Otto Eissfeldt


Otto Eißfeldt, spelled alternatively Otto Eissfeldt, was a German Protestant theologian, known for his work on the Old Testament and comparative near-east religious history. His magisterial 860-page The Old Testament: An Introduction, giving a detailed literary-critical assessment of the history of the formation of each part of the Old Testament on the basis of the documentary hypothesis, has been called the "best of its kind".

Life

Born in Northeim in Germany, Eissfeldt studied Protestant theology and Oriental languages from 1905 to 1912 at the University of Göttingen and Berlin's Humboldt University. He earned his habilitation in Berlin in 1913 with a thesis on Old Testament, and his PhD in Göttingen in 1916. From 1913 to 1922 he taught in Berlin, before being appointed in 1922 to the chair of Old Testament at the University of Halle-Wittenberg, where he remained professor for the rest of his life, also serving as a visiting professor at the University of Tübingen.
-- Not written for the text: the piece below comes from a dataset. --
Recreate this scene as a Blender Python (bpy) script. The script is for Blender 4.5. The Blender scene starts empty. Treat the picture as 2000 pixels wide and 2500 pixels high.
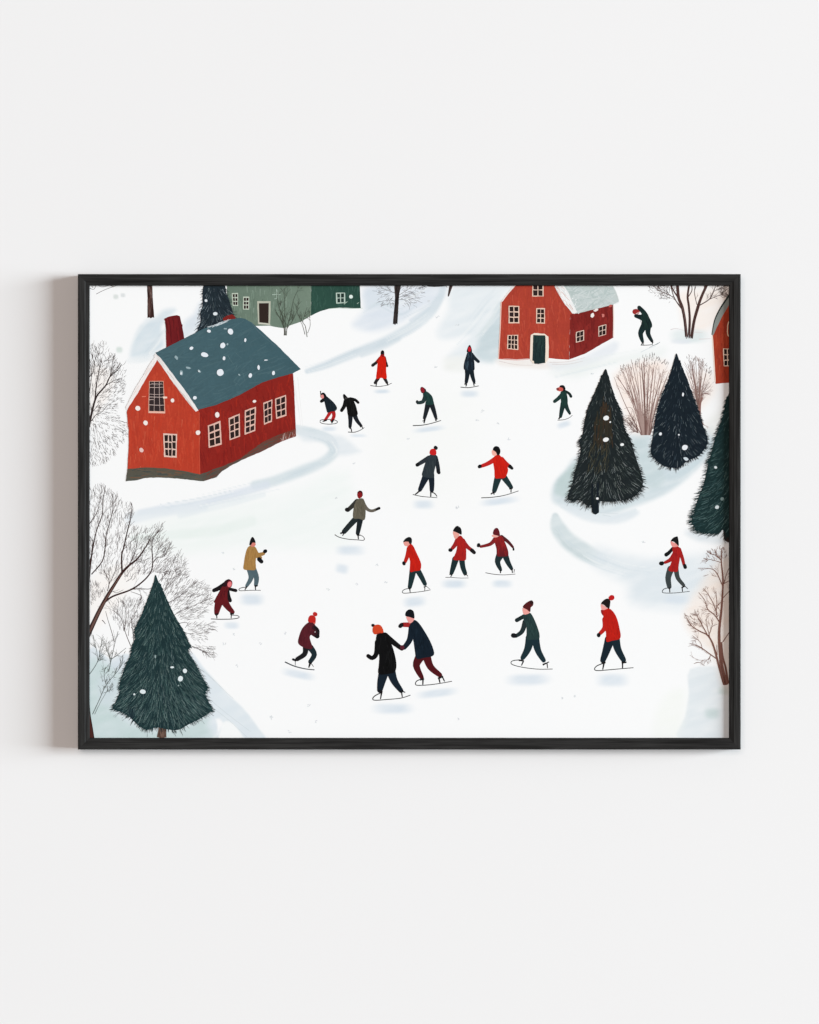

He retired in 1957, and died at Halle in 1973.

Work

Eissfeldt was one of the leading representatives of the literary-critical approach in Biblical criticism, following in the school of Julius Wellhausen and Rudolf Smend, with Hermann Gunkel and Wolf Wilhelm Friedrich von Baudissin his teachers in the area of religious history. A prolific writer, his Hexateuchsynopse and Einleitung in das Alte Testament are outstanding examples of his literary-critical research achievements, while his numerous works on Phoenician religion were leading works in the field of near-east religious history.
He also edited the bible commentary series Handbuch zum Alten Testament, and Joseph Aistleitner's Wörterbuch der ugaritischen Sprache, as well as the third edition of Biblia Hebraica with Albrecht Alt after the death of Rudolf Kittel.

Philosophy

Eissfeldt's scholarship was influenced particularly by Gabler and Søren Kierkegaard to see an uncrossable chasm between history and faith, with Religionsgeschichte or the history of religions being the prerogative of the former and biblical theology being the prerogative of the later. He defined the faith displayed by the Old Testament as well as necessary of the Christian or Jewish believer, to be only that which is timeless and eternal and which can neither be judged by history and reason, nor judge them. Thus it was only and always from this sort of "faith" that one could pursue or benefit from biblical theology. In this respect, he agreed with the absolutism or idealism of neo-orthodoxy. He defined history as the enterprise which sought to make known, through historical-critical method, the particulars of Old Testament religious times and events without accepting any value or truth judgments concerning them. Thus it was only and always from this sort of "historical" inquiry that one could pursue or benefit from Religionsgeschichte. In that respect, he agreed with the scientific positivism of liberal scholarship. In order for Eissfeldt to maintain both positions, it was necessary that they be held perpetually separate and in tension. This was also the only way each one as so defined could achieve its purest expression. His way of resolving the paradox of this separation between history and faith was a relativism that arbitrarily chose the answers from one side over the other when it seemed most beneficial to the objective or was judged to belong to the category of one side and not the other.